As Hale begins to intone Eno’s halting phrases, he addresses the audience directly. But his monologues feel awkward, like a call that doesn’t want a response. Eno lets Guy ramble on without developing his odd assortment of random thoughts. Guy lobs question after existential question to the audience but doesn’t come up with any answers. With each incomplete thought that Guy puts forth, a palpable absence fills the theater. Hale is in command, comfortable on his own and enjoying the spotlight. But there’s none of that sitcom machinery whirling around his performance. 

Instead, Eno constructs an anti-play specifically designed not to entertain you. There is no plot, character, or narrative to ground Wakey, Wakey. He provides Guy with a remote control device so that he can bring up slides or videos onto the screen behind him. They may be of sentimental value only if they summon up a memory of your own. The playwright repeatedly breaks the fourth wall with this device. Guy pushes the wrong button a couple of times and music plays or the house lights come up by mistake. Then Guy apologizes for not knowing how to work the thing. For a play that goes to great lengths to point out its own artifice, the remote control bit feels unnecessary and disingenuous.  

At one point, someone in the audience sneezed. It prompted Hale to say, “Bless you.” Shortly after that, when a mobile phone rang, followed by a second one, he paused to acknowledge the interruptions before incorporating his annoyance into the line readings. For a few minutes, you could see Buster Bluth’s furious glare in his eyes.
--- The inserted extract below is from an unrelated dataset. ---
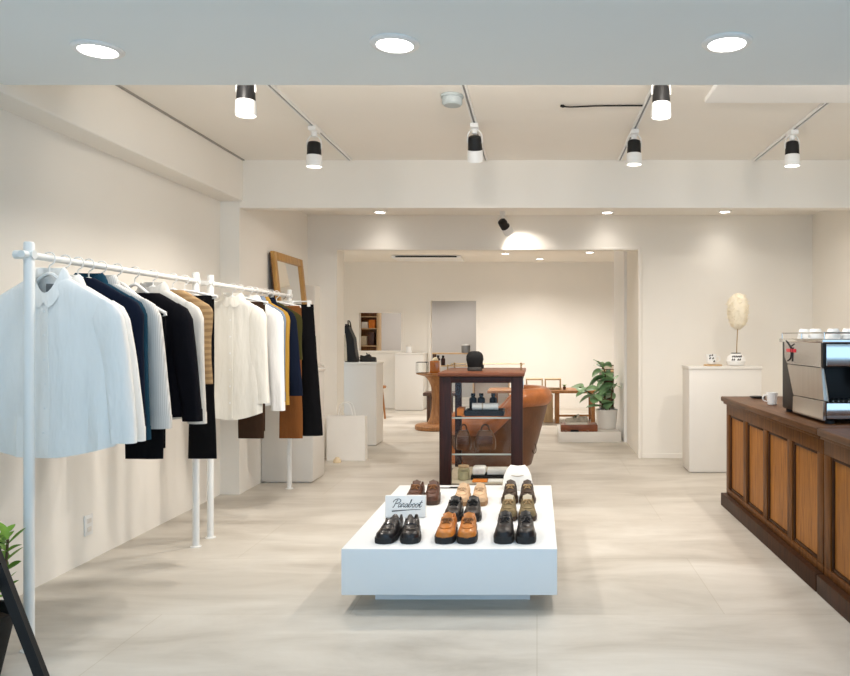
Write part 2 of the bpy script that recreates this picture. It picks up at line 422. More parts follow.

But this shift in mood offered evidence that Hale was acting or being in the moment — Eno’s recurring mantra for Wakey, Wakey.       

As if he could sense the audience’s increasing impatience with his meandering mind, Guy turned his wheelchair around to play a video of screeching, screaming animals, the kind you can see all over YouTube. None of them seemed to be in pain but their pure expression of emotion, so craftily stitched together, felt like a welcome relief. Up to that point, we’d been held captive to Guy’s confusion as well as his condescension. He eventually led us in a meditation to encourage us to be present and kind. We were asked, politely, to picture the one person we’ve loved the most. It was a lesson in gratitude that was first offered at the Esalen Institute in the 1960s. 

I didn’t mind the peace-loving, microdosing vibe that Eno sent out. But Wakey, Wakey is going to disappoint anyone looking to find Hale’s funny bones flailing about in an ironic state of distress. He’s charismatic enough to hold your attention but the words that keep coming out of his mouth stop making sense. The play lacks a character to empathize with like the one in Margaret Edson’s Wit, which dramatizes the specificity of one woman’s life and her imminent death. 

We see a photograph of Guy when he was a boy but we don’t get to know anything more about him. Eno, like a TV director on the CW, drops a pop song and a bunch of balloons to create the feeling that’s missing from the script. They don’t compensate for a vague and ultimately inarticulate protagonist.

Wakey, Wakey, through Feb. 16, at A.C.T.’s Geary Theater, 415 Geary St. $15-$110; 415-749-2228 or act-sf.org.